Step 1: Understanding opening stock.
Opening stock represents the value of goods or materials that a business holds at the beginning of an accounting period.
It is the leftover inventory from the previous year, carried forward to the new financial year.
Step 2: Accounting impact.
In the preparation of fund flow statements, opening stock is treated as an application of fund.
This is because funds have already been invested in purchasing or producing this stock in the previous period, and those funds remain tied up in inventory.
Step 3: Conceptual explanation.
Even though opening stock does not involve a new cash transaction during the current year, it represents the utilization of resources in earlier operations.
Hence, the funds locked in the opening stock are considered as applied funds.
Step 4: Example.
If a business starts the year with ₹50,000 worth of stock, that amount signifies funds already spent and invested in inventory.

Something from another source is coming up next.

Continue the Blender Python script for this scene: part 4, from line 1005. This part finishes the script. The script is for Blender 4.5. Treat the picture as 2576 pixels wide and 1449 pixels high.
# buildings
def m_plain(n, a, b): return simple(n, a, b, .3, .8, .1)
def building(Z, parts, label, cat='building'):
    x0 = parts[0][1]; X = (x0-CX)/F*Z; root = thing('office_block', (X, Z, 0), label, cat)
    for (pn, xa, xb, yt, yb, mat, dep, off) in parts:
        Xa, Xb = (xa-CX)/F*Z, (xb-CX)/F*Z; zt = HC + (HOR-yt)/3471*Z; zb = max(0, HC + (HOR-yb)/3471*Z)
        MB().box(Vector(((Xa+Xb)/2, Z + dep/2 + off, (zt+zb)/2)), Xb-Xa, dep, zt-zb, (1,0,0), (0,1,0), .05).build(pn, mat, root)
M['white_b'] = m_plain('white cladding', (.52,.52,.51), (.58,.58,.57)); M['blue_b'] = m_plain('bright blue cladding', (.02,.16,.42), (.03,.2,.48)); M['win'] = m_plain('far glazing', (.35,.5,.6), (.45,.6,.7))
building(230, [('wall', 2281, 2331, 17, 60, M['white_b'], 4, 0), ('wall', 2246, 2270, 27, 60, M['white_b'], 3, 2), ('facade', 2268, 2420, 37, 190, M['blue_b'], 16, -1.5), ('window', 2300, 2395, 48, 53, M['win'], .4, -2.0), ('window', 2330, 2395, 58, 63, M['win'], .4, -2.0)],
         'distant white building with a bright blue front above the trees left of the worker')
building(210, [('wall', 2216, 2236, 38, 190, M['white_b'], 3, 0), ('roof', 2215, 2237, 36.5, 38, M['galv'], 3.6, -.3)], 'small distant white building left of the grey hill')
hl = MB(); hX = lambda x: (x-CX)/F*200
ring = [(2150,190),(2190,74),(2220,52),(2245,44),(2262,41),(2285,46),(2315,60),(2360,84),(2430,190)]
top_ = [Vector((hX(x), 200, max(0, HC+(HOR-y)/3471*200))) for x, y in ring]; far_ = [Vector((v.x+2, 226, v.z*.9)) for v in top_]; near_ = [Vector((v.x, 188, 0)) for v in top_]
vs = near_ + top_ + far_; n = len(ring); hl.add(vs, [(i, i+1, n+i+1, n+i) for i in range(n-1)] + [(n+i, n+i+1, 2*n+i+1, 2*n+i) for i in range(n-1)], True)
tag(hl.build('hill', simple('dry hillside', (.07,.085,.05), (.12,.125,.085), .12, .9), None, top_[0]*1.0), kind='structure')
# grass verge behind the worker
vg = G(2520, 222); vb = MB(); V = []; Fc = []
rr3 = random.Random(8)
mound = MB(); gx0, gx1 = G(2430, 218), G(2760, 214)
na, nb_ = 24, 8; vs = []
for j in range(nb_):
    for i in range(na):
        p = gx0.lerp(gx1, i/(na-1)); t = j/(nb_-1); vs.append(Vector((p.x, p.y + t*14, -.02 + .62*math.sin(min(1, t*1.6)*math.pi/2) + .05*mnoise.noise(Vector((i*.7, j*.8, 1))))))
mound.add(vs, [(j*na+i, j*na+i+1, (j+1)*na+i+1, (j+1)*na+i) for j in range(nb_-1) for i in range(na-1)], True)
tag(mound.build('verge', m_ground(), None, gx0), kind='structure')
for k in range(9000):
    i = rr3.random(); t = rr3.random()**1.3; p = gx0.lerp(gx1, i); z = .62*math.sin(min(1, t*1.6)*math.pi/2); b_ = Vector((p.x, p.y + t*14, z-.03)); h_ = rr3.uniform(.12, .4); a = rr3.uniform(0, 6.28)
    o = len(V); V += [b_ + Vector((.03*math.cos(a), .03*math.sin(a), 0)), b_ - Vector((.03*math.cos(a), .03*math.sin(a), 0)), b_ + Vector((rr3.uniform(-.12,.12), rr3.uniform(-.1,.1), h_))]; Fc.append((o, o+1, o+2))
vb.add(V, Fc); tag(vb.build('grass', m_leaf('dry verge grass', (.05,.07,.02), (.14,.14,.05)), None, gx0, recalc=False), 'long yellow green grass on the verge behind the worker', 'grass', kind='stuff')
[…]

Thus, it is recorded as an application of fund since the capital is used and remains blocked in stock form.
Step 5: Analysis of options.
- (1) Source of fund: Incorrect — no new cash inflow arises from opening stock.
- (2) Application of fund: Correct — it represents resources tied up in inventory.
- (3) No flow of fund: Incorrect — it shows utilization from the past.
- (4) None of these: Incorrect.
Step 6: Conclusion.
Therefore, opening stock is classified as an application of fund in financial analysis.